Some of the more considered critical pieces are listed below:
- China’s Colonial Ambitions (INSEAD)
- China Should Beware What It Wishes For (Bloomberg)
- China’s Belt & Road – New Name, Same Doubts (European Council on Foreign Relations)
- Asian Neighbours Still Leery Of China’s OBOR Initiative (Asian Nikkei)
- Pushing Back Against China’s OBOR – India & Japan Build Strategic Great Wall (Economic Times)
- Deep European Reservations About China’s Ambitious OBOR (Outlook India)
- China Corruption & Human Rights Issues Cast A Shadow Over OBOR (Asia News)
- Why US Firms Are Snubbing Xi’s Grand Globalization Plan (South China Morning Post)
- One Belt, One Road, Total Corruption (China Change)
- China Corruption & Human Rights Issues Cast A Shadow Over OBOR (Asia News)
The criticism of neo-colonialism attitudes by China is going to go hand in hand with schemes such as this and is to be expected when the OBOR project covers such a huge amount of territory and involves over 60 different nations. However, Beijing is also using the OBOR Forum as a domestic political tool to demonstrate to its own citizens that China is a great world power and that other foreign leaders will come and listen to what it has to say. It is the very nature of One Party States to be insecure when it comes to their public appearance, criticism of the ruling party when there is no alternative can be damaging. Part of the role of the OBOR Forum was specifically to illustrate what a great job the CCP has done in elevating China to the position of global power.

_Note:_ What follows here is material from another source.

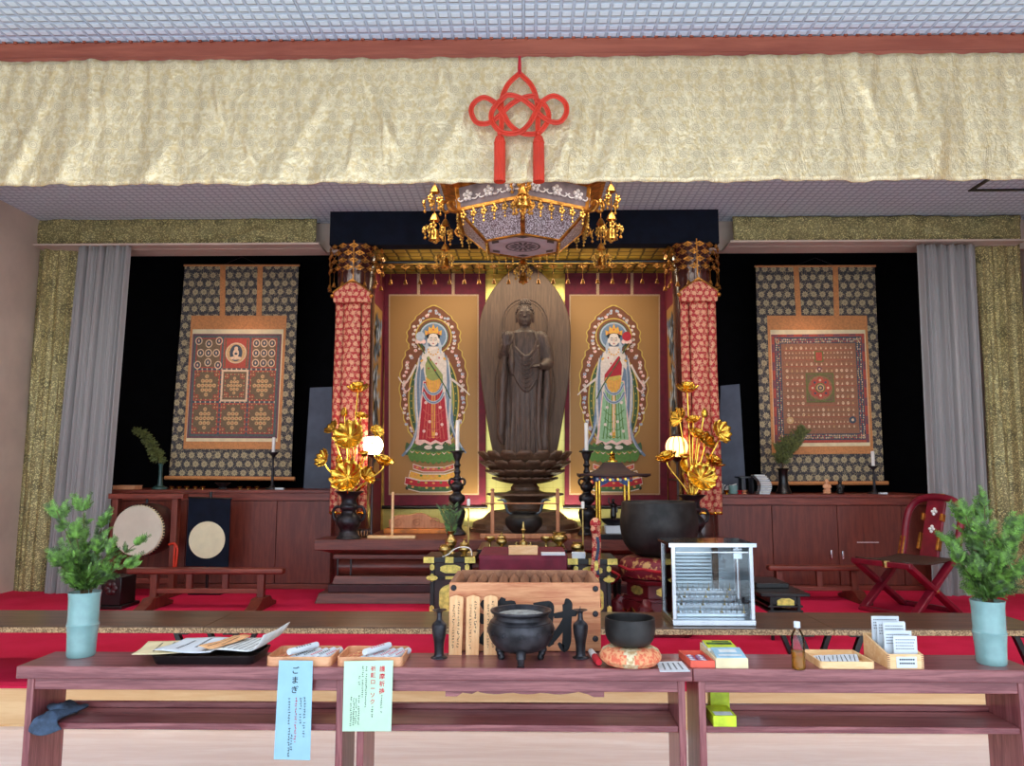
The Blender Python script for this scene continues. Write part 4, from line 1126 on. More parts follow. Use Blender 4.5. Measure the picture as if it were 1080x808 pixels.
# ------------------------------------------------------------------ mandala hanging scrolls
def hanging_scroll(lab, tl, tr, br, bl, inner, tapes, kind, Y=8.45):
    q = [P(*c, Y) for c in (tl, tr, br, bl)]
    t = thing('mandala_scroll', lab, 'hanging scroll', (q[2]+q[3])/2)
    tilt = Vector((0, 0, 0))
    def strip(mm, pts, y, th=.006):
        v = [Vector((p.x, Y-y, p.z)) for p in pts]
        mm.add(v+[p+Vector((0, th, 0)) for p in v], [(0, 1, 2, 3), (7, 6, 5, 4), (0, 4, 5, 1), (1, 5, 6, 2), (2, 6, 7, 3), (3, 7, 4, 0)])
    m = MB(); strip(m, q, 0); m.build('mount_cloth', M['scroll_mount'], t, smooth=False)
    for (a, b) in tapes:   # hanging tapes
        m = MB(); strip(m, [P(a[0], a[1], Y), P(a[0]+5.5, a[1], Y), P(b[0]+5.5, b[1], Y), P(b[0], b[1], Y)], .008); m.build('hanging_tape', M['silk_orange'], t, smooth=False)
    iq = [P(*c, Y) for c in inner]
    m = MB(); strip(m, iq, .006); m.build('silk_border', M['silk_orange'], t, smooth=False)
    def at(u, v): return iq[0].lerp(iq[1], u).lerp(iq[3].lerp(iq[2], u), v)
    m = MB(); strip(m, [at(.025, .105), at(.975, .105), at(.97, .945), at(.025, .945)], .009); m.build('inner_strip', M['cream'], t, smooth=False)
    # painting, drawn flat in its own frame
    W_ = (at(.965, .5)-at(.03, .5)).length; H_ = (at(.5, .14)-at(.5, .92)).length
    o = at(.03, .92); ux = (at(.965, .92)-o)/W_; uz = (at(.03, .14)-o)/H_
    pm = MB(); pm.M = Matrix(((ux.x, 0, uz.x, o.x), (0, 1, 0, Y-.0095), (ux.z, 0, uz.z, o.z), (0, 0, 0, 1)))
    C_ = MAND
    cn = [0]
    def lay(k): cn[0] += 1; return -.0012*k-(cn[0] % 11)*.0001
    pm.cur = 0; pm.cb(0, W_, 0, .004, 0, H_)
    r_ = random.Random(5)
    if kind == 'grid':
        pm.cur = 5; pm.rect(.0, W_, 0, H_, lay(1)); pm.cur = 0; pm.rect(.02, W_-.02, .02, H_-.02, lay(2))
        mg = .035; cw = (W_-2*mg)/3; ch = (H_-2*mg)/3; gp = .013
        for i in range(3):
            for j in range(3):
                x0 = mg+i*cw+gp; x1 = mg+(i+1)*cw-gp; z0 = mg+j*ch+gp; z1 = mg+(j+1)*ch-gp; cx, cz = (x0+x1)/2, (z0+z1)/2; s = (x1-x0)/2; sz = (z1-z0)/2
                pm.cur = 2; pm.rect(x0, x1, z0, z1, lay(3)); pm.cur = 1; pm.rect(x0+.012, x1-.012, z0+.012, z1-.012, lay(4))
                if j == 2 and i == 1:
                    pm.cur = 2; pm.rect(x0+.03, x1-.03, z0+.01, z1-.01, lay(5))
                    pm.cur = 3; pm.disc((cx, cz), s*.82, lay(6), 32); pm.cur = 4; pm.disc((cx, cz), s*.74, lay(7), 32)
                    pm.cur = 6; pm.disc((cx, cz-.0), s*.5, lay(8), 24, s*.66)
                    pm.cur = 3
                    pm.disc((cx, cz+s*.36), s*.15, lay(9)); pm.disc((cx, cz-s*.4), s*.46, lay(9), 16, s*.14); pm.disc((cx, cz-s*.02), s*.24, lay(9), 12, s*.34); pm.cur = 6; pm.disc((cx, cz-s*.06), s*.12, lay(10), 10, s*.1)
                elif j == 2:
                    pts = [(0, .62), (-.62, 0), (0, 0), (.62, 0), (0, -.62), (-.8, .8), (.8, .8), (-.8, -.8), (.8, -.8)] if i == 0 else [(a, b) for a in (-.62, 0, .62) for b in (-.66, 0, .66)]
                    for a, b in pts:
                        pm.cur = 3; pm.ring((cx+a*s, cz+b*sz), s*.21, s*.28, lay(5), 18, 1.15); pm.cur = 6; pm.disc((cx+a*s, cz+b*sz), s*.17, lay(5), 12, s*.2); pm.cur = 3; pm.disc((cx+a*s, cz+b*sz), s*.07, lay(6), 8, s*.11)
                else:
                    if i == 1 and j == 1: pm.cur = 3; pm.rect(x0-.008, x1+.008, z0-.008, z1+.008, lay(5)); pm.cur = 1; pm.rect(x0+.014, x1-.014, z0+.014, z1-.014, lay(6))
                    k = .8 if (i == 1 and j == 1) else 1
                    for a in (-.6, -.3, 0, .3, .6):
                        for b in (-.6, -.3, 0, .3, .6):
                            if abs(a)+abs(b) < .7:
                                pm.cur = 4; pm.disc((cx+a*s*k, cz+b*sz*k), s*.155*k, lay(7), 12); pm.cur = 2; pm.disc((cx+a*s*k, cz+b*sz*k), s*.05*k, lay(8), 6)
                            elif abs(a)+abs(b) > .75 and (abs(a) > .5 and abs(b) > .5):
                                pm.cur = 2; pm.ring((cx+a*s*k*1.2, cz+b*sz*k*1.2), s*.09, s*.16, lay(7), 12); pm.cur = 4; pm.disc((cx+a*s*k*1.2, cz+b*sz*k*1.2), s*.06, lay(7), 8)
                    n = 11
                    for e in range(n):
                        f = -.92+1.84*e/(n-1)
                        for (a, b) in ((f, .92), (f, -.92), (.92, f), (-.92, f)):
                            pm.cur = (2, 4)[e % 2]; pm.disc((cx+a*s*k, cz+b*sz*k), s*.055, lay(7), 6)
        # little squares along the dividing bands
        for j in range(1, 3):
            for e in range(34): pm.cur = (6, 3)[e % 2]; x = mg+(W_-2*mg)*(e+.5)/34; pm.rect(x-.006, x+.006, mg+j*ch-.011, mg+j*ch+.011, lay(4))
        for i in range(1, 3):
            for e in range(28): pm.cur = (6, 2)[e % 2]; z = mg+ch*2*(e+.5)/28; pm.rect(mg+i*cw-.010, mg+i*cw+.010, z-.005, z+.005, lay(4))
    else:
        pm.cur = 2; pm.rect(0, W_, 0, H_, lay(1))
        for e in range(12): pm.cur = (5, 2)[e % 2]; pm.rect(.005, .03, H_*e/12, H_*(e+1)/12-.01, lay(2)); pm.rect(W_-.03, W_-.005, H_*e/12, H_*(e+1)/12-.01, lay(2)); pm.rect(W_*e/12, W_*(e+1)/12-.01, H_-.022, H_-.004, lay(2))
        pm.cur = 6; pm.rect(.035, W_-.035, .03, H_-.03, lay(3)); pm.cur = 7; pm.rect(.105, W_-.105, .10, H_-.105, lay(4))
        for e in range(46):
            z = .05+(H_-.1)*e/45
            for x in (.055, .085, W_-.055, W_-.085): pm.cur = r_.choice((3, 2, 4)); pm.disc((x+r_.uniform(-.006, .006), z), .008, lay(4), 5, .010)
        for e in range(52):
            x = .05+(W_-.1)*e/51
            for z in (.055, .078, H_-.06, H_-.085): pm.cur = r_.choice((3, 2, 4)); pm.disc((x, z+r_.uniform(-.004, .004)), .007, lay(4), 5, .011)
        cx, cz = W_*.5, H_*.50
        rows = [.15, .19, .255, .30, .36, .42, .48, .54, .60, .66, .72, .78, .825, .87]
        for ri, f in enumerate(rows):
            pm.cur = 2 if ri % 3 else 1; pm.rect(.12, W_-.12, H_*f-.026, H_*f-.022, lay(5))
            n = 20 if ri in (1, 12, 11) else 14
            for e in range(n):
                x = .135+(W_-.27)*(e+.5)/n
                if abs(x-cx) < .16 and abs(H_*f-cz) < .17: continue
                big = .010 if n == 14 else .007
                pm.cur = 8 if r_.random() < .75 else 3; pm.ring((x, H_*f), big*1.0, big*1.6, lay(6), 8, 1.2)
                pm.cur = 3 if r_.random() < .8 else 4
                yl = lay(7); pm.poly([(x-big, yl, H_*f-big*1.4), (x+big, yl, H_*f-big*1.4), (x+big*.35, yl, H_*f+big*.5), (x, yl, H_*f+big*1.6), (x-big*.35, yl, H_*f+big*.5)])
        for a, c0 in ((-.33, 4), (.33, 6)): pm.cur = c0; pm.disc((cx+a*W_, H_*.205), .04, lay(8), 14); pm.cur = 3; pm.disc((cx+a*W_, H_*.205), .016, lay(9), 8)
        pm.cur = 9; pm.rect(cx-.155, cx+.155, cz-.16, cz+.165, lay(8)); pm.cur = 1; pm.rect(cx-.14, cx+.14, cz-.145, cz+.15, lay(9)); pm.cur = 9; pm.disc((cx, cz), .15, lay(10), 32); pm.cur = 7; pm.disc((cx, cz), .135, lay(11), 32)
        for e in range(8):
            a = 2*PI*e/8+PI/8*0; pm.cur = 2; pm.disc((cx+.085*cos(a), cz+.085*sin(a)), .036, lay(12), 14); pm.cur = (3, 6)[e % 2]; pm.disc((cx+.085*cos(a), cz+.085*sin(a)), .014, lay(13), 8)
        pm.cur = 9; pm.disc((cx, cz), .055, lay(14), 20); pm.cur = 4; pm.disc((cx, cz), .042, lay(15), 20); pm.cur = 6; pm.disc((cx, cz), .03, lay(16), 14); pm.cur = 4; pm.disc((cx, cz), .015, lay(17), 10)
        pm.cur = 5; pm.disc((cx, cz+.21), .028, lay(8), 12); pm.cur = 3; pm.disc((cx, cz+.21), .012, lay(9), 8)
        pm.cur = 9; pm.rect(cx-.05, cx+.05, H_*.74, H_*.84, lay(8)); pm.cur = 2; pm.rect(cx-.035, cx+.035, H_*.75, H_*.83, lay(9))
    pm.build('painting', [MANDM[i] for i in range(10)], t, smooth=False, fix=False)
    # rollers, cord
    a, b = P(bl[0]-4, bl[1]+1, Y), P(br[0]+4, br[1]+1, Y)
    MB().tube([a, b], .022, 14).build('roller', M['silk_orange'], t)
    a, b = P(tl[0]-1, tl[1], Y), P(tr[0]+1, tr[1], Y)
    MB().tube([a, b], .012, 8).build('top_rod', M['silk_orange'], t)
    c = P((tl[0]+tr[0])/2, tl[1]-9, Y)
    MB().tube([a.lerp(b, .33), c, a.lerp(b, .67)], .003, 5).build('hanging_string', M['lacquer'], t)
MAND = None
cols = [(92, 98, 96), (118, 98, 74), (180, 82, 66), (226, 196, 160), (206, 168, 116), (120, 76, 84), (70, 80, 92), (150, 104, 78), (160, 116, 84), (108, 112, 62)]
MANDM = [plain('mandala_pigment_'+n, c, .75, var=.1, sc=60) for n, c in zip(('slate', 'umber', 'red', 'ivory', 'ochre', 'plum', 'indigo', 'clay', 'rose', 'moss'), cols)]
hanging_scroll('mandala hanging scroll with nine-part grid painting in the left niche', (195, 280), (315, 280), (307, 504), (178, 503), [(202, 333), (302.5, 333), (295.5, 474), (193.5, 473.5)], [((232.5, 280), (232, 333)), ((272, 280), (270.5, 333))], 'grid')
hanging_scroll('mandala hanging scroll with a red lotus centre in the right niche', (797, 281), (922.5, 280.5), (932.5, 508.5), (803, 509), [(809, 333), (914, 333), (921, 478.5), (814, 479.5)], [((836.5, 281), (839.5, 333)), ((878, 281), (879.5, 333))], 'field')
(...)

However, there remain concerns over China’s behaviour in certain aspects of OBOR development. Part of this is opportunism, such as the selling of de-commissioned and highly polluting cement plants to Tajikistan. While that is not colonialism, it does suggest that China needs to put more attention to detail in the types of projects it is exporting. Upsetting local residents of other countries, making them critical of their own Government and developing anti-Chinese views can undo years of diplomatic effort. China needs to exercise some levels of self-QC work when it comes to offloading factories and machinery onto poorer developing nations. The debacle in Myanmar over the cancellation of the Irrawaddy River Dam is another example that could have been avoided given a more sensitive approach by Beijing.
What is apparent however is that Beijing prefers to favor dealing with Governments that operate on similar principles to its own, and when it cannot, such as with large democracies, tends to make demands that circumnavigate the need for public scrutiny. An example here is Indonesia, where OBOR project development loans made to it by China must filter down to Indonesia’s State-Owned Companies.
That these conditions exclude the Indonesian private sector is interesting, and reveal characteristics in the Chinese mindset. First, insisting that Chinese loans are only given to other State Owned Enterprises means that an operational and management marriage between Chinese and Indonesian SOEs is more likely to be a success, the mentalities will be similar. Secondly, tying Chinese loans to other Government SOE’s ensure that the contract to do so is more politically secure. Third, it manages to obscure Chinese involvement in deals that may other transgress WTO guidelines. Finally, it provides an opportunity to hide transactional details; Governments are past masters at hiding transactions that may otherwise provoke national interest and even criticism, and they are far easier to cover over from audit inspections. Private sector companies are subject to greater scrutiny, with accounts to be filed and made publically available. To avoid this, China’s preference to provide finance, but preferring to deal with other nations SOEs rather than the Private sector is telling. Beijing is all about G2G, and doesn’t feel entirely comfortable when having to negotiate with companies that are duty bound to provide transparency.
That scenario of course means that corruption in deal-making is more easy to insert and cover up. China may or may not be corrupt in the deals it does, but it certainly won’t see wanton corruption as a deal breaker should the other party want a slice of the action. This applies to Port development deals in Sri Lanka, where the then President Rajapaksa’s Government negotiated a loan from China at a higher repayment rate than China had actually asked for. This was accommodated; with the national level bank originally earmarked for providing the capital at 2% interest moved out of the way, to be replaced by a more obscure Provincial level bank who provided the loan instead at 6%. One can imagine where the 4% balance ended up. The corruption was on the Sri Lankan end, however China didn’t view that as an obstacle to getting the deal signed.
Accordingly China needs to pay attention to the criticism it receives. It is almost inevitable that when projects such as the vast OBOR initiative is introduced, officials and businessmen
alike will start rubbing their hands at how much money can be made, and how. The issue for China is how far it is prepared to go to insert transparency into the process, while at the same time wishing to reward individuals for arranging the deals that China wants.
It’s an old story. In 1900’s Hong Kong, foreign owned trading companies regularly employed “compradors” to smooth the path and get things done. The average rate was about 20%, no questions asked. The irony is that this worked for Hong Kong, which became extraordinarily successful as a result and is today one of the world’s leading financial centers. Just how far todays international business community going to be prepared to accept a “20%, no questions asked” slice of the deal to be set aside for OBOR projects is going to be interesting to see. Proponents of the Foreign Corrupt Practices Act probably need not apply.